During mid-February, Canadian firm D-Wave Systems unveiled
and demonstrated what it calls “the world's first
commercially viable quantum computer.” The demonstration of the
technology was held at the Computer History Museum in Mountain View, California,
but the actual hardware remained in Burnaby, BC.
The via-satellite demonstration, coupled with the lack of ivory
tower support from academia, scientists quickly expressed
their skepticism about D-Wave's claims. Much skepticism of the Canadian
company’s claims may soon be washed away, as the U.S. National Aeronautics and
Space Administration confirmed last week that it had a hand in building a
special chip used in D-Wave’s demonstration, according to IDG
News Service.
Specifically, the relationship between D-Wave and NASA is
one of designer and manufacturer. D-Wave designed the quantum-capable chips and
contracted NASA to build them. Requests for aid in building supercomputers are
nothing out of the ordinary for NASA’s Microdevices Laboratory, a unit of NASA's
Jet Propulsion Laboratory, which has experience dealing with sub-micrometer
dimensions and ultra-low temperatures in quantum computing.

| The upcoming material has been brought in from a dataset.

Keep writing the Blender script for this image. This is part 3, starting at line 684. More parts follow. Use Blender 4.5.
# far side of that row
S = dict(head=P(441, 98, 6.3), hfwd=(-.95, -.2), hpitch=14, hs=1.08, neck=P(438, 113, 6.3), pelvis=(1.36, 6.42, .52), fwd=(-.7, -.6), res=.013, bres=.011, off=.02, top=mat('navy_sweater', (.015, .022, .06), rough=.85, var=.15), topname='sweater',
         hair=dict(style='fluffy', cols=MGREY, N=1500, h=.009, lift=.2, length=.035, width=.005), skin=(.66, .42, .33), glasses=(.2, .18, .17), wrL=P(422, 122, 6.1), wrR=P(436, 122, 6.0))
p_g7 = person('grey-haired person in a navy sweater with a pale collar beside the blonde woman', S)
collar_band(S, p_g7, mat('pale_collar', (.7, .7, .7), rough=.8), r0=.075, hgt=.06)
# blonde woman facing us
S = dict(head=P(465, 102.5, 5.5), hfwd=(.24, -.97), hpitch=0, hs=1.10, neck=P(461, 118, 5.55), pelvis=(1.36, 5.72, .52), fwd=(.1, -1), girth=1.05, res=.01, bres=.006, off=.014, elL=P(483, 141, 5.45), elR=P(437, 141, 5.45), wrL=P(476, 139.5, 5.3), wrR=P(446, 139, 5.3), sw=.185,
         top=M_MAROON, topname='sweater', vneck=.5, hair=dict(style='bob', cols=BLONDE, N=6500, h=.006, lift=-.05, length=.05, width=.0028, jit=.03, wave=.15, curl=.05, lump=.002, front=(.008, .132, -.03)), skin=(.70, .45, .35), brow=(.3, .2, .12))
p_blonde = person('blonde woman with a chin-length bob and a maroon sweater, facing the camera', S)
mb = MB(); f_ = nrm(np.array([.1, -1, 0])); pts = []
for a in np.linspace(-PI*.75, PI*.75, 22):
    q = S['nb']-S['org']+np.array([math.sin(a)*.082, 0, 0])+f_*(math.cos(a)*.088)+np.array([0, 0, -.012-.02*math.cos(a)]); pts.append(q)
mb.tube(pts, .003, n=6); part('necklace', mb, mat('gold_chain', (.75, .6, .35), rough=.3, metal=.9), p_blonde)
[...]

“There has been activity in MDL in quantum technology,
including quantum computing, for around 10 years,” said Alan Kleinsasser,
principal investigator in the quantum chip program at NASA's Jet Propulsion
Laboratory in Pasadena, California. “Superconducting quantum computing
technology requires devices and ultra-low [millikelvin] temperatures that are
also required in much of our sensor work. A couple of years ago, D-Wave
recognized that JPL is capable of producing the chips it wished to design.
There is no [private] industry that can deliver such superconducting devices.
So, we worked out a collaboration that produced the chips that D-Wave is
currently using.”
To make the technology commercially applicable, D-Wave used
the processes and infrastructure associated with the semiconductor industry.
The D-Wave computer, dubbed Orion, is based on a silicon chip containing 16
quantum bits, or “qubits,” which are capable of retaining both binary values of
zero and one. The qubits mimic each others’ values allowing for an
amplification of their computational power. D-Wave says that its system is
scalable by adding multiples of qubits. The company expects to have 32-qubit
systems by the end of this year, and as many as 1024-qubit systems by the end
of 2008.
“You could characterize our announcement as being met with
enthusiasm from industry and skepticism from academia,” D-Wave CEO Herb Martin
said, adding that the demonstration was a proof-of-concept aimed at potential
business partners and clients. “Businesses aren't too fascinated about the
details of quantum mechanics, but academics have their own axes to grind. I can
assure you that our VCs look at us a lot closer than the government looks at
the academics who win research grants.”